* _Task to complete_
Reproduce exactly, and only, the lines running from the start of the entries below to the line containing "from mathutils import Vector, Matrix, noise".

______

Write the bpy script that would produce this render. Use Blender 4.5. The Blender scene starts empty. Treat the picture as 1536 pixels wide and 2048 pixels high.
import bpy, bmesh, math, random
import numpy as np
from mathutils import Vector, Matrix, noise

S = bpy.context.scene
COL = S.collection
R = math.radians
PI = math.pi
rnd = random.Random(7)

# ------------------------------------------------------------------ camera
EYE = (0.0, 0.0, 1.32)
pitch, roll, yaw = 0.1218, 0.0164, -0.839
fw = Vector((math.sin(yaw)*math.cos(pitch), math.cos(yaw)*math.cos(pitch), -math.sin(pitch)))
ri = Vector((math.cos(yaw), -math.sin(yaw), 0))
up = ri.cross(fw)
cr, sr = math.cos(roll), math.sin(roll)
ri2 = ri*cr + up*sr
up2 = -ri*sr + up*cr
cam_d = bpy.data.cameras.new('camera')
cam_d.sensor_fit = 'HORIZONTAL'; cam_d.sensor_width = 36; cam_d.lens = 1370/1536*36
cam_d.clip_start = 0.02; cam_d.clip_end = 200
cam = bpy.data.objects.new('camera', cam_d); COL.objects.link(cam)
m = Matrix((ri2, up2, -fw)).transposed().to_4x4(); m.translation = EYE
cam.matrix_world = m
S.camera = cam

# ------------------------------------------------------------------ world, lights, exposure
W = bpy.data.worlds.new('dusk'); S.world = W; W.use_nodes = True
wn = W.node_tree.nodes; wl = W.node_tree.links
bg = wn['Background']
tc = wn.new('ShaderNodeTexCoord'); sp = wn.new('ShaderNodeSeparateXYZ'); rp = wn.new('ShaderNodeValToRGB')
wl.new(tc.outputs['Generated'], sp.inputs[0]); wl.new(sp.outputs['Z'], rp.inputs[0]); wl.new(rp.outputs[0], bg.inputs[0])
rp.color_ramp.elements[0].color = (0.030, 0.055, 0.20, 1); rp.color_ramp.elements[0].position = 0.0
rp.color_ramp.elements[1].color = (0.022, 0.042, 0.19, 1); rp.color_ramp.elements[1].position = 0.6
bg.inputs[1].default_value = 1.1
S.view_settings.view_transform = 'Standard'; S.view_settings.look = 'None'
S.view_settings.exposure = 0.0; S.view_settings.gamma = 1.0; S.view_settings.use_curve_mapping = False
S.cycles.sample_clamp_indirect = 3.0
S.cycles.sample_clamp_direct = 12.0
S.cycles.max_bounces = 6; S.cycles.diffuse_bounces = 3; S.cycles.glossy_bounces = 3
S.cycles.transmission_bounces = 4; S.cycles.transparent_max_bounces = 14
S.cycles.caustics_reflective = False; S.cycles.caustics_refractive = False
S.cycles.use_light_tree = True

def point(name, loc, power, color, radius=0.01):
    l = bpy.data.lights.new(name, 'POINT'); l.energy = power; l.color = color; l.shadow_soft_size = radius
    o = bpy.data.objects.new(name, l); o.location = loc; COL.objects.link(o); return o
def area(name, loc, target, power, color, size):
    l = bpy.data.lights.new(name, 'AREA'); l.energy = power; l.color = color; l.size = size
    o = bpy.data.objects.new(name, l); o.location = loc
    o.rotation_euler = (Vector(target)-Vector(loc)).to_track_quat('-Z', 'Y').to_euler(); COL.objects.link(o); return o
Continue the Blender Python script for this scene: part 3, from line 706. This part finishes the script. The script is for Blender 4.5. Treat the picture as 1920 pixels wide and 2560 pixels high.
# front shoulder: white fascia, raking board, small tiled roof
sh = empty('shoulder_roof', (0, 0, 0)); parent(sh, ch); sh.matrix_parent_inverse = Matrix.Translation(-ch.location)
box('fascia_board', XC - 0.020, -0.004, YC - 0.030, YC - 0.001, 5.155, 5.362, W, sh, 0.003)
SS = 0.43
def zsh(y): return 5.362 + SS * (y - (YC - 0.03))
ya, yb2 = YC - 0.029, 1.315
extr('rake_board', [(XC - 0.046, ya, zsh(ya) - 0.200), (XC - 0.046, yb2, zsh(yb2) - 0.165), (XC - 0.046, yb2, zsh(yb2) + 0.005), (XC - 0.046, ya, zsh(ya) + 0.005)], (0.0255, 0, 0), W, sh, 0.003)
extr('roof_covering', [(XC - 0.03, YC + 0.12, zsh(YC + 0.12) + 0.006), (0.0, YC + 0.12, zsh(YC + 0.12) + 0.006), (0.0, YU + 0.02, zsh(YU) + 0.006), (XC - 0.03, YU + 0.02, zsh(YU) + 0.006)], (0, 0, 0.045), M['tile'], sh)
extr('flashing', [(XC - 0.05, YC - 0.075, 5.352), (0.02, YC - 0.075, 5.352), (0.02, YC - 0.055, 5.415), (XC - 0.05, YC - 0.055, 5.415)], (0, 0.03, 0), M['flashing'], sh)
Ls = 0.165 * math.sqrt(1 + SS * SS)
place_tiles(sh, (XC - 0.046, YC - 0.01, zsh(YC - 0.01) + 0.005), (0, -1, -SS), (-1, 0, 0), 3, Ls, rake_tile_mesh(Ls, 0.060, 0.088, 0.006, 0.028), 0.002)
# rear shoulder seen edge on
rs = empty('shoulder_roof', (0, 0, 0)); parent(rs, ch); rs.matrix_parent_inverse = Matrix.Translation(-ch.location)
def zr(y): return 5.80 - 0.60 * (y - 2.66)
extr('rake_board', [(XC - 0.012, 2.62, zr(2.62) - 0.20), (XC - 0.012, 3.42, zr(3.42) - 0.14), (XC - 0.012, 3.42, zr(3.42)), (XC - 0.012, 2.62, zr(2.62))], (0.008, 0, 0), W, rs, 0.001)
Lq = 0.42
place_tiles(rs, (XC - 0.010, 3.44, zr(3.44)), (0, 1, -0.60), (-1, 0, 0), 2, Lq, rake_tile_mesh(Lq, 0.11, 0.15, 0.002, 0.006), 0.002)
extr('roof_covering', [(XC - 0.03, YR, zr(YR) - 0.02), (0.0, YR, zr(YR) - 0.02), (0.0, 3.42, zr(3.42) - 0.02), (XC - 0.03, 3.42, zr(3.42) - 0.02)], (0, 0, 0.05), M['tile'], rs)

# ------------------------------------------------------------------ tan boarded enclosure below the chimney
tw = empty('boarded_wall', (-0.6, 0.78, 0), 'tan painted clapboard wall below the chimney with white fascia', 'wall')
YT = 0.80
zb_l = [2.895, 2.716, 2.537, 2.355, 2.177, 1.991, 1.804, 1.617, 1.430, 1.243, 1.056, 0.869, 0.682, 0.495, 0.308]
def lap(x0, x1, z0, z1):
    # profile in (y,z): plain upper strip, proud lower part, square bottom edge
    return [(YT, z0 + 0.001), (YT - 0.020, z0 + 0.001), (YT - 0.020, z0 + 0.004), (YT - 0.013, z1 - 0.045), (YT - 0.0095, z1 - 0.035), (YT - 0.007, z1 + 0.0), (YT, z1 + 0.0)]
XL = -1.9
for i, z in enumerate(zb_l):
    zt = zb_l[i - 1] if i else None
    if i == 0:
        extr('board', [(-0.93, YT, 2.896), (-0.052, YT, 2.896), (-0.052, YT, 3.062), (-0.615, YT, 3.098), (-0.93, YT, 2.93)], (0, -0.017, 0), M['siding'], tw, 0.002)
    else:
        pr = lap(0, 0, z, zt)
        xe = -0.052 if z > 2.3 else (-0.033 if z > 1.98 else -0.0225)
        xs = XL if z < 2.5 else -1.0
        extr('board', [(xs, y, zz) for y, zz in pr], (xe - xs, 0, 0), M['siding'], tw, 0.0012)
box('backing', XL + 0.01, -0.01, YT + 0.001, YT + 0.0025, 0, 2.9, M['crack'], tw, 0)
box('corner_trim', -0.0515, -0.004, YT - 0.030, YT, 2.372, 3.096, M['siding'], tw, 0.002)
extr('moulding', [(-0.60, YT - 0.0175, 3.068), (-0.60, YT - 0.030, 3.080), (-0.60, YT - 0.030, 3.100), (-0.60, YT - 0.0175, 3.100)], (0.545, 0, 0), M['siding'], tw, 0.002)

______

* _Problem solution_
Write the bpy script that would produce this render. Use Blender 4.5. The Blender scene starts empty. Treat the picture as 1536 pixels wide and 2048 pixels high.
import bpy, bmesh, math, random
import numpy as np
from mathutils import Vector, Matrix, noise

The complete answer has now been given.